Audibleの朗読は初挑戦だったという濱田さんは感想を聞かれ、「僕らの場合は、1人の人生を深掘りして、寄り添って映像にします。けれど今回は、多くのキャラクターのバックボーンを想像しながら、なぜこの人は、この時にこういう言葉を選んだんだろうとか、そういうことにも寄り添わなきゃいけない。それは朗読の難しさだなと思いました。
朗読って言うと穏やかな印象に聞こえると思うんですけど、今回やらせていただいた2作品は、就寝前に心を落ち着けて読むような話ではなくて、自分からアドレナリンを出さなきゃいけないようなスリリングな作品だったので、それを1人でやっていくというのは新たなチャレンジで楽しかったです」と話していた。

中山さんは作品を執筆する立場から、「文字情報が音声になるとどこれだけ変わるのかな、実像として浮き上がってくる感じがすごいなと思います。これは声の芸術だなと思いました」と話していた。

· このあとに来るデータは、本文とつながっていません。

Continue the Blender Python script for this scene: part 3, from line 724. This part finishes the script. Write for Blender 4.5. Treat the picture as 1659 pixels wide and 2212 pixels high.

さらに、「最初にAudibleの話を聞いた時は、目の不自由な方に向けたガジェットかなと思ったんですが、蓋を開けてみたら、今まで読んだことのない方が作品に触れてくれる、そういう可能性があるんですよね。それで、すべての僕の著作をAudibleで配信して、オーディオファーストで連載するっていう試みも始めたんです」とAudibleに対する期待も語ってくれた。

最後に宮川さんから、「10年前は、オーディオで小説を聴くこと自体がお客さんも、作家さんもピンと来てない時代だったんですけれども、今ではクリエイターの方たちがそれを意識して作品を作ってくださるのがたいへん喜ばしいです。これからどんどん面白いものが生まれてくるんじゃないかなと期待しております」と今後に向けた期待が語られ、発表会は終了になった。